Blog bisa menggugah minat penikmat layanan internet, blog bisa menghipnotis siapa saja untuk memanfaatkan. Blog bisa mempopulerkan seseorang, tapi blog juga bisa menceburkan seseorang dalam koridor cibiran dan kegeraman. Tak heran bila di Malaysia, fenomena blog tengah digodok perundang-undangannya yang mengatur tulisan bernada fitnah, bohong, dan negatif lain, mengingat keberadaan blog di negeri jiran itu digunakan sebagai
oase infomasi alternatif disamping media massa umum.

Memang beberapa waktu lalu di negara Petronas itu sempat digegerkan dengan rasa kegeraman dan kejengkelan Menteri Pariwisata Malaysia terhadap blogger Indonesia yang mengungkap rasa ketidak puasannya saat meliput pariwisata negara itu, padahal ia diundang secara resmi. Sang menteri berujar, “Tulisan itu tidak benar, Seorang penulis itu pembohong yang menyia-nyiakan waktunya untuk menulis blog.”

Pertanyaannya adalah apakah blog termasuk produk jurnalistik, blogger layak disebut jurnalis, apakah blog bisa disejajarkan dengan citizen jurnalism? Jadi ingat saya apa yang sempat ditulis Indah Julianti Usmar Sibarani, tentang uraian, takaran, dan posisi blog dalam sebuah tataran ruang jurnalisme.

Merujuk dari Undang-undang Republik Indonesia Nomor 40 Tahun 1999 Tentang ‘Pers yang meliputi media cetak, media elektronik, dan media lainnya, sebagai sarana mengeluarkan pikiran dengan lisan dan tulisan’. “Ah, mungkin blog bisa masuk dalam kriteria media lainnya dalam undang-undang diatas. Toh, bisa dilihat, dibaca, dan diakses khalayak,” gumam hati saya yang sepikiran dengan penulis jika menyebut blog sebagai produk jurnalistik, apalagi bila menerapkan ‘aturan’ KEJ yang harus memenuhi unsur 5 W + 1 H.

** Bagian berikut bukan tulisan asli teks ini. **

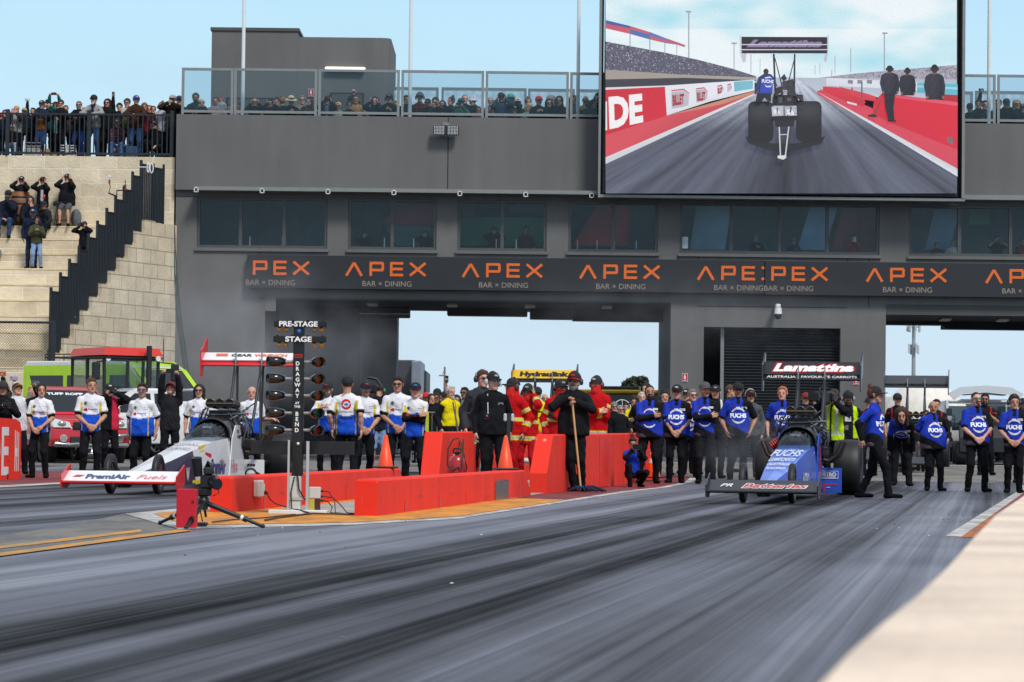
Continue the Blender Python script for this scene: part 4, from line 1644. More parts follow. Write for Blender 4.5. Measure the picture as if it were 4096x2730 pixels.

Namun jika menilik Pasal 1 ayat (1) tentang pelaksanaan kegiatan jurnalistik dan Pasal 1 ayat (4) menyebutkan Bab I Pasal 3, Bab II Pasal 5 dan Bab III Pasal 13, maka para blogger harus melakukan kegiatan jurnalistik seperti peliputan, menyebutkan dengan jelas sumber informasinya, menyatakan identitas yang jelas kepada narasumbernya, dan dalam tulisannya tidak mencampur adukkan antara fakta dengan opini sendiri.

Persoalannya, apakah semudah itu? Memang tidak gampang meletakkan posisi blog sebagai produk jurnalisme. Batasan blogger penulis peristiwa (blog jurnalis) dengan citizen jurnalism memang tipis, belum ada pagar pembatas yang akurat. Paling tidak kebosanan membaca, mendengar dari media massa bisa terobati dari perkembangan teknologi berupa blog yang notabene wadah informasi alternatif.

Paling tidak, alangkah baiknya jika para blogger mampu memahami kaidah jurnalistik dan menerapkannya dalam sebuah blog pribadi. Keuntungan yang didapat bisa menyalurkan hobi menulis, mampu dinikmati khalayak, dan paling krusial bisa terbebas dari jerat hukum laiknya di negeri Paman Sam, Amerika.

Jika Anda bisa menulis, punya blog pribadi, dan sudah di publish, mengapa tidak ‘bekerja’ pada blog Anda sendiri? Sekarang Anda-lah bosnya!